REQUEST
Reproduce the listing below in full and without alteration, apart from its pictures.

##############################

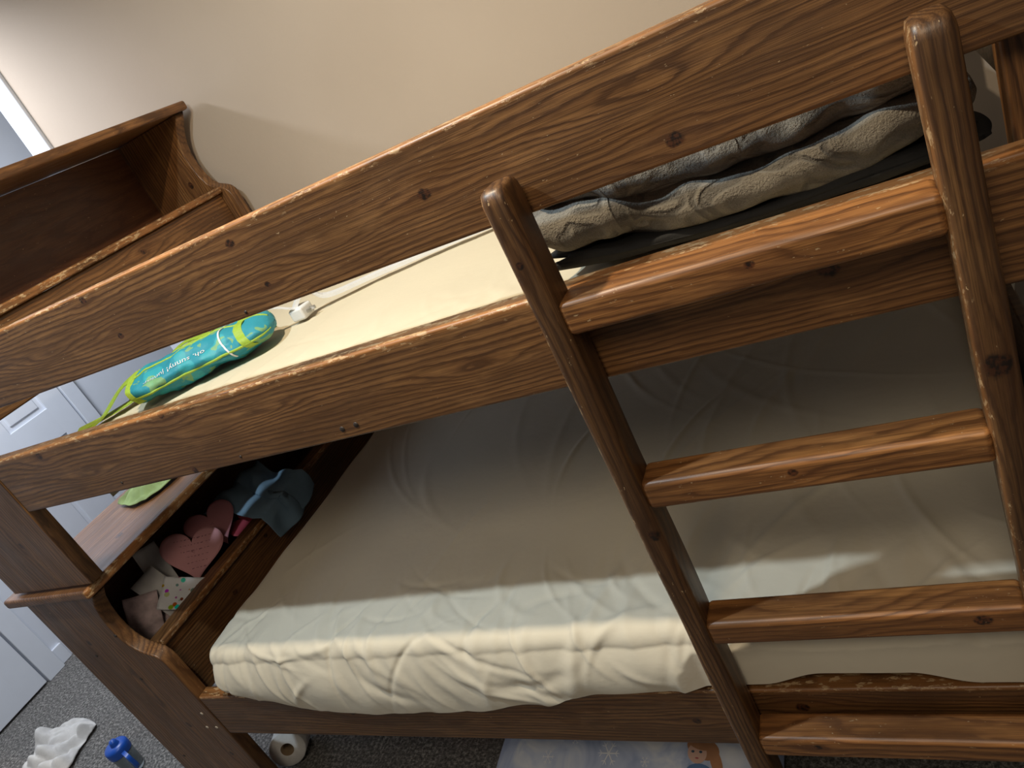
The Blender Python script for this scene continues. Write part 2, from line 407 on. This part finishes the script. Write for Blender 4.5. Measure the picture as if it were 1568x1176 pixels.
# ---------------------------------------------------------------- blanket
def m_blanket():
    m,b=new_mat('grey_plush'); v,c=coords()
    n=noi(v,11,1,.5,1.2); f=noi(v,300,3,.7); big=noi(v,8,2)
    w=sstep(E.op('ABSOLUTE',E.op('FRACT',n*3.2)-.5),.08,.34)
    col=mix(w,(.15,.132,.108),(.36,.315,.25)); col=mix(f*.5,col,(.40,.355,.285)); col=mix(sstep(big,.4,.7)*.4,col,(.19,.185,.185))
    setc(b,col); b.inputs['Roughness'].default_value=.9; b.inputs['Sheen Weight'].default_value=.3
    bump(b,w*1.6+f*1.6,.9,.008); return m
M_bl=m_blanket()
M_black=plain('black_fabric',(.010,.010,.011),.8,.2,60,bmp=.3)
def folded(name,prof,x0,x1,thick,mat,wav,nx=200,seed=0,sag=0):
    P=[Vector((0,p[0],p[1])) for p in prof]; Q=[]
    for i in range(len(P)-1):
        p0=P[max(i-1,0)];p1=P[i];p2=P[i+1];p3=P[min(i+2,len(P)-1)]
        for k in range(14):
            t=k/14; Q.append(.5*((2*p1)+(p2-p0)*t+(2*p0-5*p1+4*p2-p3)*t*t+(-p0+3*p1-3*p2+p3)*t**3))
    Q.append(P[-1]); m=len(Q); vs=[]; fs=[]; xm=(x0+x1)/2+.03; hw=(x1-x0)/2
    for i in range(nx+1):
        u=i/nx; x=x0+(x1-x0)*u
        e=min(u,1-u)*(x1-x0)
        tk=thick*math.sqrt(max(.02,1-max(0,1-e/.03)**2))
        for sd in (1,-1):
            for j in range(m):
                p=Q[j]; tg=(Q[min(j+1,m-1)]-Q[max(j-1,0)]).normalized(); n=Vector((0,-tg.z,tg.y))
                s=j/m*4.2
                d=noise.noise((x*7+seed,s*2.2,seed))*wav+noise.noise((x*21+seed,s*5,seed+4))*wav*.4
                zz=noise.noise((x*4.5,p.z*9,seed+8))*wav*.7+sag*((x-xm)/hw)**2
                xs=x+noise.noise((s*2.0,u*1.5,seed+2))*.045*(1-2*u if u<.5 else -(2*u-1))
                q=Vector((xs,p.y,p.z))+n*(d+sd*tk*.5)+Vector((0,noise.noise((x*9,s,seed+11))*wav*1.0,zz))
                vs.append(q)
    row=2*m
    for i in range(nx):
        for j in range(m-1):
            a=i*row+j; fs.append((a,a+1,a+1+row,a+row)); a+=m; fs.append((a,a+row,a+row+1,a+1))
        for j in (0,m-1):
            a=i*row+j; fs.append((a,a+row,a+row+m,a+m))
    for i in (0,nx):
        for j in range(m-1):
            a=i*row+j; fs.append((a,a+1,a+1+m,a+m))
    return mesh(name,vs,fs,mat)
folded('folded_blanket',[(.50,1.172),(.35,1.172),(.20,1.170),(.140,1.176),(.120,1.190),(.128,1.207),(.18,1.214),(.30,1.216),(.34,1.224),(.31,1.232),(.20,1.234),(.148,1.236),(.128,1.250),(.138,1.268),(.20,1.275),(.31,1.278),(.33,1.287),(.30,1.294),(.22,1.297),(.185,1.308),(.20,1.322),(.26,1.326),(.50,1.315)],
       -.450,.110,.020,M_bl,.019,seed=3,sag=.030)
folded('black_blanket',[(.55,1.147),(.35,1.147),(.18,1.147),(.135,1.149),(.128,1.155),(.14,1.161),(.22,1.163),(.55,1.163)],-.445,.112,.010,M_black,.004,seed=9,nx=80,sag=.016)
# ---------------------------------------------------------------- teal pouch
po=empty('swim_pouch')
def m_teal():
    m,b=new_mat('teal_fabric'); v,c=coords(); n=noi(v,26,1,.5,1.5)
    t=noi(v,22,0)
    col=mix(sstep(t,.56,.60),(.02,.25,.33),(.03,.33,.39)); col=mix(sstep(n,.64,.67)*.6,col,(.28,.42,.05))
    setc(b,col); b.inputs['Roughness'].default_value=.6; bump(b,noi(v,50,3),.5,.004); return m
M_teal=m_teal()
M_lime=plain('lime_webbing',(.30,.44,.04),.6,.1,200,bmp=.2)
M_wht=plain('white_plastic',(.70,.70,.70),.35,.03)
pc=Vector((-1.365,.262,1.178)); ax=Vector((.30,.185,0)).normalized(); ay=Vector((-ax.y,ax.x,0)); az=Vector((0,0,1))
def pouch_pt(u,th,off=0):
    r=(1-abs(u)**4.2)**.42 if abs(u)<1 else 0
    bend=.022*(1-u*u)
    dn=noise.noise((u*2.6,math.cos(th)*1.3,math.sin(th)*1.3+5))*.011*r+noise.noise((u*8,math.cos(th)*3,math.sin(th)*3))*.004*r
    wy=(.084+.010*u)*r+off+dn; wz=.036*r+off+dn
    return pc+ax*(u*.180)+ay*(wy*math.copysign(abs(math.cos(th))**.95,math.cos(th))+bend)+az*(wz*math.copysign(abs(math.sin(th))**.9,math.sin(th)))
vs=[];fs=[]; NU,NT=80,64
for i in range(NU+1):
    u=-1+2*i/NU
    for j in range(NT): vs.append(pouch_pt(max(-.9999,min(.9999,u)),2*math.pi*j/NT))
for i in range(NU):
    for j in range(NT): fs.append((i*NT+j,i*NT+(j+1)%NT,(i+1)*NT+(j+1)%NT,(i+1)*NT+j))
mesh('body',vs,fs,M_teal,po)
def seam(name,th,mat,w=.006,u0=-.97,u1=.97):
    vs=[];fs=[]; n=50; k=8
    for i in range(n+1):
        u=u0+(u1-u0)*i/n; c=pouch_pt(u,th); 
        nrm=(c-(pc+ax*(u*.180)+ay*.022*(1-u*u))).normalized(); t=(pouch_pt(min(.999,u+.01),th)-pouch_pt(u-.01,th)).normalized(); s=t.cross(nrm)
        for q_ in range(k):
            a=2*math.pi*q_/k; vs.append(c+nrm*math.cos(a)*w*.5+s*math.sin(a)*w*.5)
    for i in range(n):
        for q_ in range(k): fs.append((i*k+q_,i*k+(q_+1)%k,(i+1)*k+(q_+1)%k,(i+1)*k+q_))
    mesh(name,vs,fs,mat,po)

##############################

TASK OUTPUT
The Blender Python script for this scene continues. Write part 2, from line 407 on. This part finishes the script. Write for Blender 4.5. Measure the picture as if it were 1568x1176 pixels.
# ---------------------------------------------------------------- blanket
def m_blanket():
    m,b=new_mat('grey_plush'); v,c=coords()
    n=noi(v,11,1,.5,1.2); f=noi(v,300,3,.7); big=noi(v,8,2)
    w=sstep(E.op('ABSOLUTE',E.op('FRACT',n*3.2)-.5),.08,.34)
    col=mix(w,(.15,.132,.108),(.36,.315,.25)); col=mix(f*.5,col,(.40,.355,.285)); col=mix(sstep(big,.4,.7)*.4,col,(.19,.185,.185))
    setc(b,col); b.inputs['Roughness'].default_value=.9; b.inputs['Sheen Weight'].default_value=.3
    bump(b,w*1.6+f*1.6,.9,.008); return m
M_bl=m_blanket()
M_black=plain('black_fabric',(.010,.010,.011),.8,.2,60,bmp=.3)
def folded(name,prof,x0,x1,thick,mat,wav,nx=200,seed=0,sag=0):
    P=[Vector((0,p[0],p[1])) for p in prof]; Q=[]
    for i in range(len(P)-1):
        p0=P[max(i-1,0)];p1=P[i];p2=P[i+1];p3=P[min(i+2,len(P)-1)]
        for k in range(14):
            t=k/14; Q.append(.5*((2*p1)+(p2-p0)*t+(2*p0-5*p1+4*p2-p3)*t*t+(-p0+3*p1-3*p2+p3)*t**3))
    Q.append(P[-1]); m=len(Q); vs=[]; fs=[]; xm=(x0+x1)/2+.03; hw=(x1-x0)/2
    for i in range(nx+1):
        u=i/nx; x=x0+(x1-x0)*u
        e=min(u,1-u)*(x1-x0)
        tk=thick*math.sqrt(max(.02,1-max(0,1-e/.03)**2))
        for sd in (1,-1):
            for j in range(m):
                p=Q[j]; tg=(Q[min(j+1,m-1)]-Q[max(j-1,0)]).normalized(); n=Vector((0,-tg.z,tg.y))
                s=j/m*4.2
                d=noise.noise((x*7+seed,s*2.2,seed))*wav+noise.noise((x*21+seed,s*5,seed+4))*wav*.4
                zz=noise.noise((x*4.5,p.z*9,seed+8))*wav*.7+sag*((x-xm)/hw)**2
                xs=x+noise.noise((s*2.0,u*1.5,seed+2))*.045*(1-2*u if u<.5 else -(2*u-1))
                q=Vector((xs,p.y,p.z))+n*(d+sd*tk*.5)+Vector((0,noise.noise((x*9,s,seed+11))*wav*1.0,zz))
                vs.append(q)
    row=2*m
    for i in range(nx):
        for j in range(m-1):
            a=i*row+j; fs.append((a,a+1,a+1+row,a+row)); a+=m; fs.append((a,a+row,a+row+1,a+1))
        for j in (0,m-1):
            a=i*row+j; fs.append((a,a+row,a+row+m,a+m))
    for i in (0,nx):
        for j in range(m-1):
            a=i*row+j; fs.append((a,a+1,a+1+m,a+m))
    return mesh(name,vs,fs,mat)
folded('folded_blanket',[(.50,1.172),(.35,1.172),(.20,1.170),(.140,1.176),(.120,1.190),(.128,1.207),(.18,1.214),(.30,1.216),(.34,1.224),(.31,1.232),(.20,1.234),(.148,1.236),(.128,1.250),(.138,1.268),(.20,1.275),(.31,1.278),(.33,1.287),(.30,1.294),(.22,1.297),(.185,1.308),(.20,1.322),(.26,1.326),(.50,1.315)],
       -.450,.110,.020,M_bl,.019,seed=3,sag=.030)
folded('black_blanket',[(.55,1.147),(.35,1.147),(.18,1.147),(.135,1.149),(.128,1.155),(.14,1.161),(.22,1.163),(.55,1.163)],-.445,.112,.010,M_black,.004,seed=9,nx=80,sag=.016)
# ---------------------------------------------------------------- teal pouch
po=empty('swim_pouch')
def m_teal():
    m,b=new_mat('teal_fabric'); v,c=coords(); n=noi(v,26,1,.5,1.5)
    t=noi(v,22,0)
    col=mix(sstep(t,.56,.60),(.02,.25,.33),(.03,.33,.39)); col=mix(sstep(n,.64,.67)*.6,col,(.28,.42,.05))
    setc(b,col); b.inputs['Roughness'].default_value=.6; bump(b,noi(v,50,3),.5,.004); return m
M_teal=m_teal()
M_lime=plain('lime_webbing',(.30,.44,.04),.6,.1,200,bmp=.2)
M_wht=plain('white_plastic',(.70,.70,.70),.35,.03)
pc=Vector((-1.365,.262,1.178)); ax=Vector((.30,.185,0)).normalized(); ay=Vector((-ax.y,ax.x,0)); az=Vector((0,0,1))
def pouch_pt(u,th,off=0):
    r=(1-abs(u)**4.2)**.42 if abs(u)<1 else 0
    bend=.022*(1-u*u)
    dn=noise.noise((u*2.6,math.cos(th)*1.3,math.sin(th)*1.3+5))*.011*r+noise.noise((u*8,math.cos(th)*3,math.sin(th)*3))*.004*r
    wy=(.084+.010*u)*r+off+dn; wz=.036*r+off+dn
    return pc+ax*(u*.180)+ay*(wy*math.copysign(abs(math.cos(th))**.95,math.cos(th))+bend)+az*(wz*math.copysign(abs(math.sin(th))**.9,math.sin(th)))
vs=[];fs=[]; NU,NT=80,64
for i in range(NU+1):
    u=-1+2*i/NU
    for j in range(NT): vs.append(pouch_pt(max(-.9999,min(.9999,u)),2*math.pi*j/NT))
for i in range(NU):
    for j in range(NT): fs.append((i*NT+j,i*NT+(j+1)%NT,(i+1)*NT+(j+1)%NT,(i+1)*NT+j))
mesh('body',vs,fs,M_teal,po)
def seam(name,th,mat,w=.006,u0=-.97,u1=.97):
    vs=[];fs=[]; n=50; k=8
    for i in range(n+1):
        u=u0+(u1-u0)*i/n; c=pouch_pt(u,th); 
        nrm=(c-(pc+ax*(u*.180)+ay*.022*(1-u*u))).normalized(); t=(pouch_pt(min(.999,u+.01),th)-pouch_pt(u-.01,th)).normalized(); s=t.cross(nrm)
        for q_ in range(k):
            a=2*math.pi*q_/k; vs.append(c+nrm*math.cos(a)*w*.5+s*math.sin(a)*w*.5)
    for i in range(n):
        for q_ in range(k): fs.append((i*k+q_,i*k+(q_+1)%k,(i+1)*k+(q_+1)%k,(i+1)*k+q_))
    mesh(name,vs,fs,mat,po)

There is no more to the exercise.